Re: decentralized wallets and payment processors

> On 7 Apr 2015, at 11:39, Melvin Carvalho <melvincarvalho@gmail.com> wrote:
> 
> My model is very simple.  A wallet has a balance.  It has a way to pay another entity.  It has deposits and withdrawals.  
> 
> That's the main part of it, there's other things like an address book and integrations API, but that's secondary.
> 
> What I discovered in programming a wallet with linked data is that when you program the single user case, the multi user case is not too much more complicated.  So whilst I had originally considered writing one system for the wallet and one for the payment processor, I have found the same code can largely be reused for both.  This lead me to realize that making the browser wallet multi user is not a lot of work, and offers interesting new functionality.
>  
> 
> A related perspective is on wallet synchronisation.  Imagine that a user have the same wallet installed on a number of different devices. The aim is to synchronise changes when the wallets are online. For instance, copying new receipts to the other wallets. Synchronisation would also apply to user preferences, and to payment instruments.  This could be implemented via keeping a copy of wallet in the cloud, or via peer to peer connections where each instance of the wallet has the list for the set of instances.   The peer to peer approach is more complex as you need to allow for devices being offline so that they have to be synchronised later when they next go online.  Moreover in principle, there could be more than one wallet with new receipts etc.  One solution involves a mechanism for electing one of the devices as a temporary master that manages version control.

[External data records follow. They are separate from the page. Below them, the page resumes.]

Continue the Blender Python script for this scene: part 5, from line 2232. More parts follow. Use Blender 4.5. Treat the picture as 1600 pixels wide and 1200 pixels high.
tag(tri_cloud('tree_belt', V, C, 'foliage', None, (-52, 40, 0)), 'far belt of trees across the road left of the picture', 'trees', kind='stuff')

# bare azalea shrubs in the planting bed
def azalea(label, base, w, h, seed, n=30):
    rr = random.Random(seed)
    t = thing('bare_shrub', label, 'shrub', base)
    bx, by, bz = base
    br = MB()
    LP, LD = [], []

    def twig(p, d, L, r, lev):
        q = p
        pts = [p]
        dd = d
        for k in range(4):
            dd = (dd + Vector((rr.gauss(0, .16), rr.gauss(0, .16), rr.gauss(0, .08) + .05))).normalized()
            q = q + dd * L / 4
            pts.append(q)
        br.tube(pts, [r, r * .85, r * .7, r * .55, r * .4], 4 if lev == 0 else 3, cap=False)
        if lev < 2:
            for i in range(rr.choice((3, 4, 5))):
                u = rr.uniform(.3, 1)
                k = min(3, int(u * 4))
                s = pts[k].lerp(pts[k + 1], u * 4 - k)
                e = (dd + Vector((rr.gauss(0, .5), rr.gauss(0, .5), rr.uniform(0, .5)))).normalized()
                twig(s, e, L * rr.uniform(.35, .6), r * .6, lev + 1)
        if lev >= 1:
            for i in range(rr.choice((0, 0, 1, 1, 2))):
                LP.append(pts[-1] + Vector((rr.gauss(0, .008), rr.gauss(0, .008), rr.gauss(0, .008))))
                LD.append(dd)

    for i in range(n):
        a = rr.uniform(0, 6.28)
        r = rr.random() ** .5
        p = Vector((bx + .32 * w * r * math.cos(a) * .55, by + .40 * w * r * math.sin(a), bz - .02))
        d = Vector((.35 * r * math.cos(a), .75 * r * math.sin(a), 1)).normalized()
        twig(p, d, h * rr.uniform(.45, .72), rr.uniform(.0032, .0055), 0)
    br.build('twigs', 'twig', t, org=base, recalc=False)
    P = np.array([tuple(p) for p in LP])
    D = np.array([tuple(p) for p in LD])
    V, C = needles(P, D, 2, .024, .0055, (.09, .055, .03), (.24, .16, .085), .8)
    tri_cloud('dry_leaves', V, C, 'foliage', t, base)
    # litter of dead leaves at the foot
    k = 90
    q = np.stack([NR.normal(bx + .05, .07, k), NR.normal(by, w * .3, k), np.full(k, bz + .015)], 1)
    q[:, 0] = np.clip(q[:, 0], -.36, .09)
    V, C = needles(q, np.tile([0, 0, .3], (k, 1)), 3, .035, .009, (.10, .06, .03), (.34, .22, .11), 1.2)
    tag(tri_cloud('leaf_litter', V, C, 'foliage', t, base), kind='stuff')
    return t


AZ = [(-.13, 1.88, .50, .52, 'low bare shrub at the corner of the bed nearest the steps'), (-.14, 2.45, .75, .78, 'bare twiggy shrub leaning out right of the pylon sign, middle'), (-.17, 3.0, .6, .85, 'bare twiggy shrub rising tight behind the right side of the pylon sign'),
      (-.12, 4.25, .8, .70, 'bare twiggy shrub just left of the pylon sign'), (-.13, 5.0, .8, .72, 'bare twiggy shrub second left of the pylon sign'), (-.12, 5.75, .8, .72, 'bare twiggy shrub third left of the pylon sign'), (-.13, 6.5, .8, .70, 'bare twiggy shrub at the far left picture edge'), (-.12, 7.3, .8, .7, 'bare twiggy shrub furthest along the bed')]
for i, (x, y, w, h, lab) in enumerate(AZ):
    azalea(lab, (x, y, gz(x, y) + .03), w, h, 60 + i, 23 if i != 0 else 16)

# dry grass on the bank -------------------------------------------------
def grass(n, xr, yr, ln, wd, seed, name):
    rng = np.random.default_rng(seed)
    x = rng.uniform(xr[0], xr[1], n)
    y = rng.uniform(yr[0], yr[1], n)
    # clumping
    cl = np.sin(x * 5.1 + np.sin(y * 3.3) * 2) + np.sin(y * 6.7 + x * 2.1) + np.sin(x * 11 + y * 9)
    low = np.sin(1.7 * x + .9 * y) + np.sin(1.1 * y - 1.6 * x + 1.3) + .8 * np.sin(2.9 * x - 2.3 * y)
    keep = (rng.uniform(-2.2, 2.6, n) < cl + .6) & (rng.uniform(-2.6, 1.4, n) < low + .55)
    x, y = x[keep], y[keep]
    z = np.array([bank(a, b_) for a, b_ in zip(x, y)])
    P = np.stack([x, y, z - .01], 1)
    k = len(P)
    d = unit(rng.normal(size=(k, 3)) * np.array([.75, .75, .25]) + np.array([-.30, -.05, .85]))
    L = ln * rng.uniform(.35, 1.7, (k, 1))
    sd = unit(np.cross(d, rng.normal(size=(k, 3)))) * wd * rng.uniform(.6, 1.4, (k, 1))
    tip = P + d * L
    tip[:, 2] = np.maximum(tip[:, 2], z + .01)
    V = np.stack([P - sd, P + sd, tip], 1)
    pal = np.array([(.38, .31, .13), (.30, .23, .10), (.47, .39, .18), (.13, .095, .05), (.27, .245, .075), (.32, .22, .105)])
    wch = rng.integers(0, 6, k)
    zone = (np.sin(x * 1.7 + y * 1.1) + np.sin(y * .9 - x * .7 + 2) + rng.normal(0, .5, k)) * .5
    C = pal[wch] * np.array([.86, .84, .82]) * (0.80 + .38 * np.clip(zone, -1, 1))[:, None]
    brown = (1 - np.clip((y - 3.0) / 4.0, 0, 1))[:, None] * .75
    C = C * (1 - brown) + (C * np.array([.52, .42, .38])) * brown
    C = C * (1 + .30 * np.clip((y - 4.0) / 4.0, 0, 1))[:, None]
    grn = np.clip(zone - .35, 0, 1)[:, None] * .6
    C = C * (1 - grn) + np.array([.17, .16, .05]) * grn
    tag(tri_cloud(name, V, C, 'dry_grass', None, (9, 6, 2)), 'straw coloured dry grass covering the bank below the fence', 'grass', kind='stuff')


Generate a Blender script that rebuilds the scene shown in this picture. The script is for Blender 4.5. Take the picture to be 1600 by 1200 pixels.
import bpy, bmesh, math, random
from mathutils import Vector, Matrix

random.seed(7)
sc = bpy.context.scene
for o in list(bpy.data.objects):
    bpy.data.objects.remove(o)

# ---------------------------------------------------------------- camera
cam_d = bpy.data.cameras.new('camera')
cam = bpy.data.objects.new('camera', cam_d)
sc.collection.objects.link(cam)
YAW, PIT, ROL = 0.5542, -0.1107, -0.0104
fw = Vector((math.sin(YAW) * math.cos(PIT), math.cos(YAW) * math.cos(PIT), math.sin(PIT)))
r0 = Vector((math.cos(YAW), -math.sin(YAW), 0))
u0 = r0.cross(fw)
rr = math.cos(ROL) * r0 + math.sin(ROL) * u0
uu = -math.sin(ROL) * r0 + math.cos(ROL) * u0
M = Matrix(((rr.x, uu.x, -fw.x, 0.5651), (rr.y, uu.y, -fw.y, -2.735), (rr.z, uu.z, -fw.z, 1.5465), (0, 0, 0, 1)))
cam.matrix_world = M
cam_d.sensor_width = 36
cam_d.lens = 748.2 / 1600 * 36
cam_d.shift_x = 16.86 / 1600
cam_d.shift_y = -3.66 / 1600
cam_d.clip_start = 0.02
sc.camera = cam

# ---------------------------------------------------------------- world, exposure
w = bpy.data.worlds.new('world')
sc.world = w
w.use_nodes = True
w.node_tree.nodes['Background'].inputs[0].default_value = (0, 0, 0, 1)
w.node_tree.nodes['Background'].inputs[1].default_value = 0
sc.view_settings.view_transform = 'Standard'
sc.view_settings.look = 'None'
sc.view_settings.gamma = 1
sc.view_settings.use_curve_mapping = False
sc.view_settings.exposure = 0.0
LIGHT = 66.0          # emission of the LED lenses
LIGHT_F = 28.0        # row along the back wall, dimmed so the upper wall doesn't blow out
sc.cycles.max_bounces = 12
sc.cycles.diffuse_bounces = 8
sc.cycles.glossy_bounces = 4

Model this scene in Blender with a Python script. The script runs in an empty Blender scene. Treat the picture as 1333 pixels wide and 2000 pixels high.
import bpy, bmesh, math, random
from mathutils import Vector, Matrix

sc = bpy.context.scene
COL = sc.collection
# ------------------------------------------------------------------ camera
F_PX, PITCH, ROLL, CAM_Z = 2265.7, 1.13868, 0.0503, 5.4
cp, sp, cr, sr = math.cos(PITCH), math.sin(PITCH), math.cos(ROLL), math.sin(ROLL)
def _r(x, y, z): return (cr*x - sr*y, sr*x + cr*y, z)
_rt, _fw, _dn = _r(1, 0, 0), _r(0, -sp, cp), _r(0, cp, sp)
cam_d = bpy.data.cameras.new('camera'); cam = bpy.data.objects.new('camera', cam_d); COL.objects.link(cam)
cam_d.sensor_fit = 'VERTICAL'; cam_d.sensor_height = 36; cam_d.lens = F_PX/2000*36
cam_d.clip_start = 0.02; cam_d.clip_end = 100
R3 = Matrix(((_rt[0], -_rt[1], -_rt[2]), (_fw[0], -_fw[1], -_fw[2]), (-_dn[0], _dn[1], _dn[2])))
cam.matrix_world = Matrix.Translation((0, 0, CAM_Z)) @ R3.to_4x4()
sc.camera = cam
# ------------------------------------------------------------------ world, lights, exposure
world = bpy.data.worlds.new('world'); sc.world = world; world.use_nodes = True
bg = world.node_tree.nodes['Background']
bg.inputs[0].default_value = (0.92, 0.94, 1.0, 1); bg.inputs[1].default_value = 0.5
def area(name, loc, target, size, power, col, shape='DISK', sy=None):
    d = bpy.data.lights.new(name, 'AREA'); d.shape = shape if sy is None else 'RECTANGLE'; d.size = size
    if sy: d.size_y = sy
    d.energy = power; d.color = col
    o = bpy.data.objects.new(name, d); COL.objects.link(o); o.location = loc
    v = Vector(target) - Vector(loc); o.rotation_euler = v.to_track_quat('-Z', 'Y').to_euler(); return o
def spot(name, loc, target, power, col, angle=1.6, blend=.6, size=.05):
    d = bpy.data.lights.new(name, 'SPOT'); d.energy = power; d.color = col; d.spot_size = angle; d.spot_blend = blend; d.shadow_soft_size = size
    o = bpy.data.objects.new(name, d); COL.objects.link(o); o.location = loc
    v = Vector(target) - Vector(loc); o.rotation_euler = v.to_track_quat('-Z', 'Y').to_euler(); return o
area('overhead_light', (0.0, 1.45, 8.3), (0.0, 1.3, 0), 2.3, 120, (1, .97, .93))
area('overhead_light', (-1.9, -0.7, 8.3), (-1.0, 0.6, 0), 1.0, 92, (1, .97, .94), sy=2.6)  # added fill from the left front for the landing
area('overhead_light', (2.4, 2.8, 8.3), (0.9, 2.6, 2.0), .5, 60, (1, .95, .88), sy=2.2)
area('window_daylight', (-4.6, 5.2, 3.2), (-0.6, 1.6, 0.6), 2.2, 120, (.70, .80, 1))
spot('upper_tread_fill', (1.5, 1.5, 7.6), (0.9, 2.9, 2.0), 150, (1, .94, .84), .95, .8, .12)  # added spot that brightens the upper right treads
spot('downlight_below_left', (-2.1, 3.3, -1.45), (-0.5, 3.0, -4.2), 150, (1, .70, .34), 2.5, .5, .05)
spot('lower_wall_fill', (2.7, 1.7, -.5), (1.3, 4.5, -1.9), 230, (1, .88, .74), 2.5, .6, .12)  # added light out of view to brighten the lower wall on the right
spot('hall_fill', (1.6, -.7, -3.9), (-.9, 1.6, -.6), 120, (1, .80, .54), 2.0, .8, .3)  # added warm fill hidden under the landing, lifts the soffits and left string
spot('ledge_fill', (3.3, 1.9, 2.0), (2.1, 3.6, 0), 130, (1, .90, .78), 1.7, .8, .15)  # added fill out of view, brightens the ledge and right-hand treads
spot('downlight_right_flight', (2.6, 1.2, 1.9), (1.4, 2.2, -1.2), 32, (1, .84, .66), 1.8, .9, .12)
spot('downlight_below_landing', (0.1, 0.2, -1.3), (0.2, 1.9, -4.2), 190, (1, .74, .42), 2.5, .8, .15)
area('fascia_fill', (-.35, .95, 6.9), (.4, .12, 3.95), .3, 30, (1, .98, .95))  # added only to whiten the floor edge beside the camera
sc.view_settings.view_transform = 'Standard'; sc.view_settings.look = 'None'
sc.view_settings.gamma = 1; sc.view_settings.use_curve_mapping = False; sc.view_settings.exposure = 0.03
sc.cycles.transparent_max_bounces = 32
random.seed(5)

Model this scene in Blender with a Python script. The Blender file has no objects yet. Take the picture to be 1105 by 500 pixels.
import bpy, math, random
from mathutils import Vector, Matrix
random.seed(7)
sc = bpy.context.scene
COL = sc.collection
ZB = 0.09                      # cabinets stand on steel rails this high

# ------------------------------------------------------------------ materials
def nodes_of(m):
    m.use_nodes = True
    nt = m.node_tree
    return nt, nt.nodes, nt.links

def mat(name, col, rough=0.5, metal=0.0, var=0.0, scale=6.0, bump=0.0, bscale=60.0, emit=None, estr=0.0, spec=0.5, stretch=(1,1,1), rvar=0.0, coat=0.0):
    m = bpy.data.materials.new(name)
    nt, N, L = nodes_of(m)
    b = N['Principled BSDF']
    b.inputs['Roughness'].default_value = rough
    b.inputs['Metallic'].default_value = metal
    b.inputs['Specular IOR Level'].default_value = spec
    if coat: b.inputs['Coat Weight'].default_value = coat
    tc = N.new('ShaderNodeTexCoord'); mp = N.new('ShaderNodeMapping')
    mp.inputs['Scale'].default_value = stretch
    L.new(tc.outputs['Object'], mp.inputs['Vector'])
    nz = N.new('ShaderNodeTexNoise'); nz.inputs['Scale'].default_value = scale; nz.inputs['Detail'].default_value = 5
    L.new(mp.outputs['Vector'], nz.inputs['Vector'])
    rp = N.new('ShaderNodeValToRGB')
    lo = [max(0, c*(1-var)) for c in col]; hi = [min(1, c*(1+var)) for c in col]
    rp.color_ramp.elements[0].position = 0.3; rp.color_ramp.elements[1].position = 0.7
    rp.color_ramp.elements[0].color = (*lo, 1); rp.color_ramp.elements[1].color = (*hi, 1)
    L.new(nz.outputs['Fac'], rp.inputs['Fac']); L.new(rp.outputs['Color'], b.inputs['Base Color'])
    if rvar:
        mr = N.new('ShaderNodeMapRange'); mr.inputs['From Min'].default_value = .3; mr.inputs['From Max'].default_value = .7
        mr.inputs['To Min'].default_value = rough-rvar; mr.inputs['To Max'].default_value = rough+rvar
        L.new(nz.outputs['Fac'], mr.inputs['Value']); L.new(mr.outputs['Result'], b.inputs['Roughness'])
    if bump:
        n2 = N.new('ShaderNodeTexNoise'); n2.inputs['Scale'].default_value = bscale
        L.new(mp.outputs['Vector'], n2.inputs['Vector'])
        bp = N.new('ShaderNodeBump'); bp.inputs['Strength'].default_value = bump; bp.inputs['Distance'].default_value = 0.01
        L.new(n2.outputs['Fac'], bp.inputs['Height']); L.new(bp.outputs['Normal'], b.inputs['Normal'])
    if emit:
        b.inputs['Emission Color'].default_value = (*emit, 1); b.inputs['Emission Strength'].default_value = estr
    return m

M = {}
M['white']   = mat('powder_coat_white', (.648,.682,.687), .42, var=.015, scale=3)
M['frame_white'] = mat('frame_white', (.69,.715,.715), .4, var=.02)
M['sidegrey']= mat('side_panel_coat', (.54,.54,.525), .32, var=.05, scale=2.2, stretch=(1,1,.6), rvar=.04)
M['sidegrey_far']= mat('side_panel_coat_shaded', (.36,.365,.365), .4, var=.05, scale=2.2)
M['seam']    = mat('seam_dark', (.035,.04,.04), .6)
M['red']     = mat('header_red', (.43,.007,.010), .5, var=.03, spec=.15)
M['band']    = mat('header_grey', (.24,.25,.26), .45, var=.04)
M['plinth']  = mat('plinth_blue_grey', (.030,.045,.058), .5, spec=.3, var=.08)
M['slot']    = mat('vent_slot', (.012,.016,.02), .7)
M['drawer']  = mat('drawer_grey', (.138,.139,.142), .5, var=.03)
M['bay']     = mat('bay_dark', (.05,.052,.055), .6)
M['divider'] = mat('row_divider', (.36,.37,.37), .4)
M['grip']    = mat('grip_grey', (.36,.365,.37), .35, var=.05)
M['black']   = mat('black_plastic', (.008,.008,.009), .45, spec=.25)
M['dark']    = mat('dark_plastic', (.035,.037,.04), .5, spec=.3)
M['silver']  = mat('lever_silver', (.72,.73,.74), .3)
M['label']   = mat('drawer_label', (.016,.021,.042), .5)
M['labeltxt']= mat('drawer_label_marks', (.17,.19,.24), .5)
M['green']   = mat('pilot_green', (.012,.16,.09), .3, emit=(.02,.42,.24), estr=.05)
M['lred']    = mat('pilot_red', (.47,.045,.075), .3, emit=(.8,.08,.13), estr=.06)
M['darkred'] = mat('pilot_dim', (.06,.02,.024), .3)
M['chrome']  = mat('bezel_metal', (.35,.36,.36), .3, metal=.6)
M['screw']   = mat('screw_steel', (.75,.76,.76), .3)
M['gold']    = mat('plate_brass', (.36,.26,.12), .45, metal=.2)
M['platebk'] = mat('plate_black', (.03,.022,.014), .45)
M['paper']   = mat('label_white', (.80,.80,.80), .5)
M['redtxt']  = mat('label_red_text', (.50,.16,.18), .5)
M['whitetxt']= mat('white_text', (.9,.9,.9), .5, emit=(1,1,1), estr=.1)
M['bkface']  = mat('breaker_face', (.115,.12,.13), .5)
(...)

Another solution is based upon clock synchronisation.
> 
> Im very glad you brought up syncronization, because this is exactly the challenge I ran into.  I have one wallet on my desktop, one in the office, and one in the cloud.  I'd like them to be consistent without having to worry.  Im still looking for a good way to solve this, right now I'm using an always on web server with websockets.  But the P2P approach sounds very attractive, I just dont know how to do it.

You may want to look at: http://en.wikipedia.org/wiki/Leader_election

The problem gets more interesting when there is a very large number of nodes, whereupon self-organising scale free networks of relationships provides an efficient solution in combination with election of leaders.